How order melts after quantum quenches

Injecting a sufficiently large energy density into an isolated many-particle system prepared in a state with long-range order will lead to the melting of the order over time. Detailed information about this process can be derived from the quantum mechanical probability distribution of the order parameter. We study this process for the paradigmatic case of the spin-1/2 Heisenberg XXZ chain. We determine the full quantum mechanical distribution function of the staggered subsystem magnetization as a function of time after a quantum quench from the classical Néel state.

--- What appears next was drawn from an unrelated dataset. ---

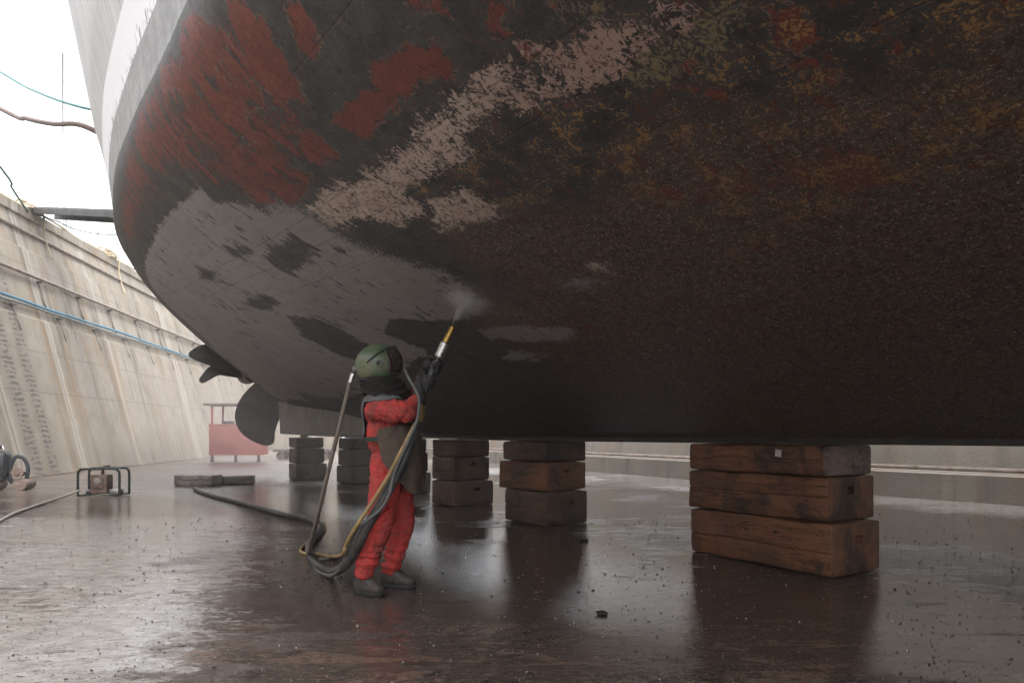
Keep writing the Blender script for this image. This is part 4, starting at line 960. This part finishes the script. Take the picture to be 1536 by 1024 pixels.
# boots
BOOT = cloth('wet_grey_leather', (.060, .054, .052), (.095, .074, .068), (.028, .025, .024), .5, .42, 14); SOLE = simple('black_rubber_sole', (.02, .02, .02), .6)
def boot(heel, toe, ank):
    h = Vector(heel); t = Vector(toe); d = (t-h); d.z = 0; L = d.length; d.normalize(); sdv = Vector((-d.y, d.x, 0)); R_ = Matrix((d, sdv, Vector((0, 0, 1)))).transposed()
    bm = bmesh.new(); m_ = lambda f, z: h+d*(L*f)+Vector((0, 0, z))
    ellipsoid(bm, m_(.84, .052), (.060, .048, .040), R_); ellipsoid(bm, m_(.55, .060), (.10, .044, .044), R_); ellipsoid(bm, m_(.18, .075), (.062, .044, .065), R_); capsule(bm, m_(.22, .08), m_(.20, .19), .052, .058); capsule(bm, m_(.3, .12), m_(.62, .08), .045, .042)
    me = remeshed(bm, .007, 3, 'boot'); displace(me, lambda co, n: .003*ridge(co*26)); up = part('boot', me, BOOT)
    bm = bmesh.new(); n_ = 28; rings_ = []
    for z, k in ((.001, .98), (.006, 1.04), (.030, 1.04), (.033, .98)):
        r_ = []
        for i in range(n_):
            a = math.tau*i/n_; ca, sa = math.cos(a), math.sin(a); wid = .052 if ca > 0 else .043
            wid *= 1-.18*math.exp(-((ca+.15)/.25)**2); r_.append(bm.verts.new(h+d*(L*.5+(L*.5+.022)*math.copysign(abs(ca)**.8, ca)*k)+sdv*(wid*math.copysign(abs(sa)**.7, sa)*k)+Vector((0, 0, z))))
        rings_.append(r_)
    for a, b_ in zip(rings_, rings_[1:]):
        for i in range(n_): bm.faces.new((a[i], a[(i+1)%n_], b_[(i+1)%n_], b_[i]))
    bm.faces.new(rings_[0][::-1]); bm.faces.new(rings_[-1]); s_ = part('sole', mesh_from(bm, 'sole', True, 50), SOLE, up)
g1 = Vector((at(533, 0, 4.93).x, 4.99, 0)); g2 = Vector((at(571, 0, 4.93).x, 4.90, 0)); boot(g1, g2, None)
g1 = Vector((at(573, 0, 5.2).x, 5.20, 0)); g2 = Vector((at(620, 0, 5.2).x, 5.17, 0)); boot(g1, g2, None)
# helmet: tilted back, looking up along the lance
HELM = NB('worn_green_helmet'); P = HELM.obj(); n1 = HELM.noise(P, 7, 6, .65, .5); n2 = HELM.noise(P, 40, 6, .7)
c = HELM.mix(HELM.step(n1, .38, .62), (.070, .125, .075), (.125, .145, .085)); c = HELM.mix(HELM.mul(HELM.step(HELM.noise(P, 5, 6, .7, .8), .50, .62), .8), c, (.19, .165, .105)); c = HELM.mix(HELM.step(n2, .60, .70), c, (.045, .05, .038))
HELM = HELM.surf(c, HELM.lin(n2, .3, .7, .28, .5), 0, HELM.bump(n2, .15, .003), .5)
hc = at(567, 546, 5.08); TILT = Matrix.Rotation(math.radians(-13), 3, 'Y') @ Matrix.Rotation(math.radians(3), 3, 'Z')
HR = (.168, .140, .150)
def hp(az, el, k=1.0):
    """point on the helmet shell: az 0 = face, el up; degrees"""
    a, e = math.radians(az), math.radians(el)
    q = Vector((math.cos(e)*math.cos(a)*HR[0], math.cos(e)*math.sin(a)*HR[1], math.sin(e)*HR[2]))*k
    return hc + TILT@q
helmet = None
bm = bmesh.new(); nA, nE = 64, 40; V_ = {}
for j in range(nE+1):
    for i in range(nA):
        az = -180+360*i/nA; el = -58+146*j/nE; V_[i, j] = bm.verts.new(hp(az, el))
def in_face(az, el): return abs(az) < 54-.25*max(0, el) and -38 < el < 36
for j in range(nE):
    for i in range(nA):
        az = -180+360*(i+.5)/nA; el = -58+146*(j+.5)/nE
        if in_face(az, el): continue
        bm.faces.new((V_[i, j], V_[(i+1)%nA, j], V_[(i+1)%nA, j+1], V_[i, j+1]))
top_ = bm.verts.new(hp(0, 90)); 
for i in range(nA): bm.faces.new((V_[i, nE], V_[(i+1)%nA, nE], top_))
bmesh.ops.delete(bm, geom=[v for v in bm.verts if not v.link_faces], context='VERTS')
bmesh.ops.delete(bm, geom=[v for v in bm.verts if v.co.z < at(0, 575, 5.08).z], context='VERTS')
bmesh.ops.solidify(bm, geom=bm.faces[:], thickness=.006)
helmet = part('helmet', mesh_from(bm, 'helmet'), HELM)
def hpart(name, bm, mat, angle=40): 
    o = link(name, mesh_from(bm, name, True, angle), mat); o.parent = helmet; return o
BLK = simple('black_rubber', (.022, .022, .024), .5); VIS = NB('smoked_visor'); P = VIS.obj()
VIS = VIS.surf(VIS.mix(VIS.step(VIS.noise(P, 22, 5, .6), .4, .65), (.060, .048, .042), (.150, .112, .092)), .16, 0, None, .6)
def patch(az0, az1, el0, el1, k0, k1, nu=22, nv=14, th=.004):
    bm = bmesh.new(); G = [[bm.verts.new(hp(az0+(az1-az0)*i/nu, el0+(el1-el0)*j/nv, k0+(k1-k0)*(1-abs(2*i/nu-1)**2))) for i in range(nu+1)] for j in range(nv+1)]
    for a, b_ in zip(G, G[1:]):
        for i in range(nu): bm.faces.new((a[i], a[i+1], b_[i+1], b_[i]))
    bmesh.ops.solidify(bm, geom=bm.faces[:], thickness=th); return bm
hpart('visor', patch(-48, 48, -33, 30, 1.0, 1.10), VIS)
bm = bmesh.new(); fr_ = []
for az, el in [(a, 33) for a in range(-54, 55, 9)]+[(56, e) for e in range(27, -37, -9)]+[(a, -39) for a in range(54, -55, -9)]+[(-56, e) for e in range(-36, 34, 9)]:
    fr_.append(hp(az, el, 1.03+.085*(1-(az/56)**2)))
fr_ = fr_+[fr_[0], fr_[1]]; tube(bm, spline(fr_, 3), .009, 8, False); hpart('visor_frame', bm, simple('grey_frame_metal', (.085, .082, .08), .4, .5))
bm = bmesh.new(); tube(bm, [hp(a, 40-.0030*a*a, 1.012) for a in range(-110, 111, 6)], .008, 8); hpart('brow_strip', bm, BLK)
e0 = hp(-82, -6, 1.0); en = (hp(-82, -6, 1.2)-e0).normalized(); bm = bmesh.new(); cyl(bm, e0-en*.004, e0+en*.014, .024, .021, 24); hpart('ear_disc', bm, BLK)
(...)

We establish the existence of an interesting regime at intermediate times that is characterized by a very broad probability distribution. Based on our findings we propose a simple general physical picture of how long-range order melts.

Figure 1

Density plot of ${\tilde{P}}_{\ell }(m,t)$ with $m\in [-\ell /2,\ell /2]$ and $t\in [0,12]$ for a subsystem size $\ell =15$, after a quench from the Néel state $\left|{\mathrm{GS}}_{\infty }^{+}\right.〉$ to $\mathrm{\Delta }=0$, 1, 2, 3. The solid line represents the expectation value $\overline{m}\left(t\right)$, and the dashed lines are the standard deviation from the average, namely $\overline{m}\left(t\right)\pm \sigma \left(t\right)$.

Figure 2

Snapshots of the rescaled PDF in Fig. 1 at fixed times $t=2$, 12. The numerical data (symbols/dashed lines) are compared to the Gaussian approximation (4) (solid lines).

Figure 3

${\tilde{P}}_{\ell }(m,t)$ for $\ell =20$ at times $t=0.2$, 0.5, and 1 after a quench from the classical Néel state to a Heisenberg chain with $\mathrm{\Delta }=3$. Lines are obtained by the self-consistent fermionic mean-field approximation and the symbols are iTEBD results.

Figure 4

Density plot of the PDF for the XXZ chain at finite temperature $1/\beta$ for subsystem size $\ell =50$ and $\mathrm{\Delta }=4$ (left panel); $\mathrm{\Delta }=1$ (right panel).

Figure 5

Weights ${\tilde{P}}_{\ell }(m,t)$ for $\ell =10$ and a quench from the classical Néel state to a Heisenberg chain with $\mathrm{\Delta }=6$. We observe a linear growth (decrease) in time of the weights for $m=-\ell /2$ ($m=\ell /2$), indicating that the symmetrization of the PDF is driven by ballistic propagation of quasiparticles.